On one hand it could mean automation that is using some sort of rudimentary AI to make decisions around its interactions with the application in a somewhat Model Based manner. This is a seductive definition to latch onto as a techie but at the same time is misleading. The AI is not really AI is the traditional manner but just pre-programmed set of responses to inputs; there is no learning or built-in curiosity.
Recall that the only reason why we are doing automation at all is to increase our ability to discover new information for our stake holders. Traditional automation is really good at informing that our old understandings and models remain valid but not so good at actually discovering new things. Manual exploratory testing however is really good at getting new information. The blending of the two approaches would then seem a good idea. And it is. Automation Assisted Exploratory Testing is a much better term and strikes at the heart of what Exploratory Automation is trying to get at.
Imagine it is your task to test an application which requires a large amount of setup that needs to happen prior to any testing activity. Things like 'create a user', 'apply and receive a mortgage', 'make three payments and miss a fourth' for instance might be typical in a lending application. This could take 5 - 10 minutes to fill out the necessary screens, correct any type-o's, etc. Do this ten times and you have lost the better part of an hour to an activity that is off-charter. By automating those setup activities though, the setup could be bottlenecked only by the speed of the application itself. And depending on how filled your day is with meetings and other typical distractions this ends up being a significant loss.

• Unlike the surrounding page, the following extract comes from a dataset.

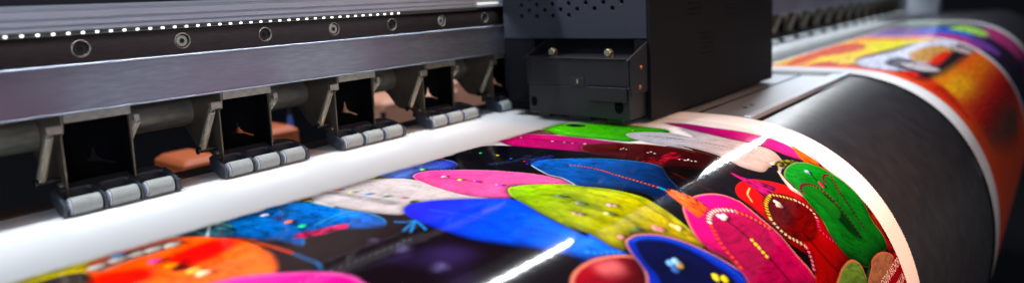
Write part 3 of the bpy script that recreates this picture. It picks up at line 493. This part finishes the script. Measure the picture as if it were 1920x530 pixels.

Automation Assisted Exploratory Testing is actually one of the places where record-and-playback tools like Selenium IDE shine as the scripts do not need to be overly robust and are not expected to run without someone nearby to babysit them. Using the same example, you could have a suite of 7 scripts (create a user, apply for mortgage, approve mortgage, make a payment (x3), miss a payment) that does all the prep work for you.
Notice how there is not a single script that does all the setup. Instead there is a series of independent, sharable scripts that can be linked in interesting ways to achieve some purpose. And of course, they are checked into and managed through your version control system. If they are not, there ends up being an even larger expenditure of time when everyone needs to 'fix' their personal scripts due to a change in the application.
Taken to an even further extreme, even the use of a spreadsheet application like Excel to keep track of, collate and visualize information during testing could be considered Automation Assisted Exploratory Testing[1]. Which means we, as a craft, have been doing automation in this manner for almost as long, if not longer than in what most people would consider 'automation'. And yet, I don't think I have ever seen 'How to effectively use Excel' on a testing conference schedule.